Timely talks at this year’s Hughes Festival

Ted Hughes
Ted Hughes

For the Ted Hughes Festival this year, local filmmaker and historical researcher Nick Wilding, spent part of the summer in the British Library in London, delving into material from Ted’s unpublished archive.

He was preparing his part of the talk on ‘Ted Hughes and World War One’, which will start at the Poet’s Cafe in the Erringden Room at St Michael’s Church, Mytholmroyd, at 10.30am on Saturday, October 25.

He is keeping his fingers crossed, because he is currently in negotiation with the Ted Hughes Estate and their publishers Faber and Faber, who act as agents for controlling the unpublished material, to permit him to reveal aspects of the Ted Hughes’ archive, that have never before been revealed to the public.

Nick was at the British Library, specifically to research the wartime experience of Ted’s father, Willie Hughes, who features as the subject of various poems. ‘Out’ and other poems emanate from the impact the war had upon his father, who is portrayed sitting in his armchair, reliving what he had seen, totally traumatised through what he had witnessed.

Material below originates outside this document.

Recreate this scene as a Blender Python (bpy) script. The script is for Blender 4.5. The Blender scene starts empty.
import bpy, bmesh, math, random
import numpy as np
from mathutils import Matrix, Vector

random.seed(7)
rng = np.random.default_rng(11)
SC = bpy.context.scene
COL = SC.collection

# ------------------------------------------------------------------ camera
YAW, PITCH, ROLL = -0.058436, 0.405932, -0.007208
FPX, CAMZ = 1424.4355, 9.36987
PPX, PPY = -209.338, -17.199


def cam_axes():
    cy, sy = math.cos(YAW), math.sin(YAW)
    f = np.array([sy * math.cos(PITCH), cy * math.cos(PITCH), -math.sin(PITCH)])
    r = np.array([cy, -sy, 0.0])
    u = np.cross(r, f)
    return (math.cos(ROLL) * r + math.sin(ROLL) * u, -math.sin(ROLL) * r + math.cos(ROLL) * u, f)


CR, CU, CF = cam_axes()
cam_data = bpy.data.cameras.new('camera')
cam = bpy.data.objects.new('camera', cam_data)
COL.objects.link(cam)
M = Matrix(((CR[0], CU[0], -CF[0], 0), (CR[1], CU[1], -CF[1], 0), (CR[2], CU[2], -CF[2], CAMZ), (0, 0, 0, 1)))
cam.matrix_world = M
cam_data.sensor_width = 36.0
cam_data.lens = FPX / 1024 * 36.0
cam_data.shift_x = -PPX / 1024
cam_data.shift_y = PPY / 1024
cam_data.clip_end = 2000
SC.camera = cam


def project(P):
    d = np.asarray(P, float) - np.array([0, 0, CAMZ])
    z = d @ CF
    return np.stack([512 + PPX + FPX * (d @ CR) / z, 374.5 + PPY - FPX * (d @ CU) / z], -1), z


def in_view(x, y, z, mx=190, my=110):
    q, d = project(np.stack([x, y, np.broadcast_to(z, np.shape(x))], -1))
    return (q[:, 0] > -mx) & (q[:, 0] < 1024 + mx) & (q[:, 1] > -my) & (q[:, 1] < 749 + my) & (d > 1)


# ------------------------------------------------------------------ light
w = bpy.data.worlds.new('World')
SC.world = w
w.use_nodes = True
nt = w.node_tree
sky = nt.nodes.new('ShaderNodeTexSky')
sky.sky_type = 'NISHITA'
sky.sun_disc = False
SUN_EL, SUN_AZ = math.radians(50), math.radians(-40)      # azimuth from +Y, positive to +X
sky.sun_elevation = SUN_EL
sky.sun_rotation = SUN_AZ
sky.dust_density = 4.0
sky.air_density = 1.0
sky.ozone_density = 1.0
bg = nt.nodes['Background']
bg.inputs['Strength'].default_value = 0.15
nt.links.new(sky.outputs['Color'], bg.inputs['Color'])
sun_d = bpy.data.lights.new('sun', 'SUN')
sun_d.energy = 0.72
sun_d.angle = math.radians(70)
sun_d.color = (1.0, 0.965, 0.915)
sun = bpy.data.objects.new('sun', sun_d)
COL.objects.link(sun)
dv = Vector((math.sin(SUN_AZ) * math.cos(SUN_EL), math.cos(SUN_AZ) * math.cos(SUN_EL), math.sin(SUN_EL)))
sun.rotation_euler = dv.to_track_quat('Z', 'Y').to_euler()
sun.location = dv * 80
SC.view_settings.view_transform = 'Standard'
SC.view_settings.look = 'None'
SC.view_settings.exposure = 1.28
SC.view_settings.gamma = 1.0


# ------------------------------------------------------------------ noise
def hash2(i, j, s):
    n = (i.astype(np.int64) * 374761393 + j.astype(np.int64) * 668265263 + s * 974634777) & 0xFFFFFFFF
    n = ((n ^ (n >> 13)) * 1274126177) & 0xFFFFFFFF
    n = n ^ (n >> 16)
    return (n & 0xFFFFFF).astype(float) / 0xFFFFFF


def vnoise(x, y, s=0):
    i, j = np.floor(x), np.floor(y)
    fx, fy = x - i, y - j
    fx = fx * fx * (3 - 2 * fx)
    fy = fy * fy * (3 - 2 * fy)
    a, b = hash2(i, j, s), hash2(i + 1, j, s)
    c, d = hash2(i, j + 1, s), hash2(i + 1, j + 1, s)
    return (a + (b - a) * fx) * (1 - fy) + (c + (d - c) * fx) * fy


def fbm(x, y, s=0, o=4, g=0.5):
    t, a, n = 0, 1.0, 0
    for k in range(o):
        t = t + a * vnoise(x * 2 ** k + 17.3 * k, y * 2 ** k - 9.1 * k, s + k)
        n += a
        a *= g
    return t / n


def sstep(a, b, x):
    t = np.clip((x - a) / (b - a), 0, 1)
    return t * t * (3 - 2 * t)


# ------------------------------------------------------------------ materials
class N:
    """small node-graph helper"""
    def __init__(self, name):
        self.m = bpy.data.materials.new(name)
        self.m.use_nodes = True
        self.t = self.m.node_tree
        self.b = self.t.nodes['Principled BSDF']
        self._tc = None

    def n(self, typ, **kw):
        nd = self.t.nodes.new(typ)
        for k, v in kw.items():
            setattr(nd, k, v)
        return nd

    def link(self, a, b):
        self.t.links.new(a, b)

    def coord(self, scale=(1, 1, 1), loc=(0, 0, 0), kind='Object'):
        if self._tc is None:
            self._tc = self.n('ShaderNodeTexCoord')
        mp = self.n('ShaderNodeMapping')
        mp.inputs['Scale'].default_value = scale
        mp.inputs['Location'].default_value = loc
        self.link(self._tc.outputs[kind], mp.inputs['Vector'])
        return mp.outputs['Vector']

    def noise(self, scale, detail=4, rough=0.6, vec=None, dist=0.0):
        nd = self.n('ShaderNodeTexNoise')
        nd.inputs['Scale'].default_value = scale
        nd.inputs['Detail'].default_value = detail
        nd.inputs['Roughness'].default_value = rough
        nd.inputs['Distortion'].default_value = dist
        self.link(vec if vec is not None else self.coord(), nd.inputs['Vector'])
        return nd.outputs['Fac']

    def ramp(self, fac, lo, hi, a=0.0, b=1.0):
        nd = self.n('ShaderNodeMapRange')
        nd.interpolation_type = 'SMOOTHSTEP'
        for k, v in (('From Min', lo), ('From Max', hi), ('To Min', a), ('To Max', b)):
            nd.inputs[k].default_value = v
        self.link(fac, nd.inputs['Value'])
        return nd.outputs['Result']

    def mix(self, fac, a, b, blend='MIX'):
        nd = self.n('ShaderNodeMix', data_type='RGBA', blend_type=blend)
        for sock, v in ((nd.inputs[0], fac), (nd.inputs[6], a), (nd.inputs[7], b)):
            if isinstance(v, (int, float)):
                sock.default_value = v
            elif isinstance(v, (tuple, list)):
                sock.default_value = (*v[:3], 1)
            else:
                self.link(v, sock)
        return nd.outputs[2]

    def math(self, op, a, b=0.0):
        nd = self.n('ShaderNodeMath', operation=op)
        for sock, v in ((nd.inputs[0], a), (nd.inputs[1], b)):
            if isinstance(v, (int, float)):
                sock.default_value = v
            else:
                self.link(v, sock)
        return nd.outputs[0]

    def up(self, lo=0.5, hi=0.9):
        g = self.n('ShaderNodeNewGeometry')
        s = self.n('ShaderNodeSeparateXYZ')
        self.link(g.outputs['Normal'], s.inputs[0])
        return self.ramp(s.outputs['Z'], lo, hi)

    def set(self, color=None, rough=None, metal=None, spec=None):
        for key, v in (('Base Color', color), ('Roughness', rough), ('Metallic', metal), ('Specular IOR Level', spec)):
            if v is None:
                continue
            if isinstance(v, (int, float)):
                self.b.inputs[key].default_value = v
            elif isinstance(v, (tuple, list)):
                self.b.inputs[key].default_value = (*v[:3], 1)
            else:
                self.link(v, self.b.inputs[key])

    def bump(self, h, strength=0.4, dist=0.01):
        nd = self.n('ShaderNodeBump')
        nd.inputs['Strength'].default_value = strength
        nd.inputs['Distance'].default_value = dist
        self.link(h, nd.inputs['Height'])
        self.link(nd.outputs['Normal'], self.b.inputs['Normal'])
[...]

Willie Hughes, like many lads, who lived on the Western side of Hebden Bridge, had joined the Lancashire Fusiliers in Todmorden. They ended up fighting in 1915 in the Dardanelles in Turkey. Nick will be using accounts from other young men, who fought there, to illustrate why the experience of Gallipoli was so debilitating, not just for him but for many other so-called survivors of the war. Willie, like many other returning soldiers, was unhappy about describing his experience to his family and various Hughes family legends grew about it. If permitted to do so by the Hughes Estate, Nick will be looking at the provenance of those stories and will assess their likelihood from what we know of their historical context.

From his research, Nick will also explain why the subject of Ted Hughes poem ‘Wilfred Owen’s Photographs’ is about an act of parliament that was passed in the Victorian era, many years before Owen was even born.

Nick is quietly confident that the Estate will permit him to reveal such material from the archive on a one-time only basis, but he is likely to have to sign some legal documents before the event.

The talk will continue with David Blanchard, looking at Willie’s uncle, Walter Farrar, and the wartime experience of other lads from the St Michael’s church brigade in Mytholmroyd. It will then continue with the Mayor of Hebden Royd Jonathan Timbers taking a personal look at the rest of Ted’s World War One inspired poetry.

Then, there is planned to be some discussion with the audience of the issues before it finishes at noon.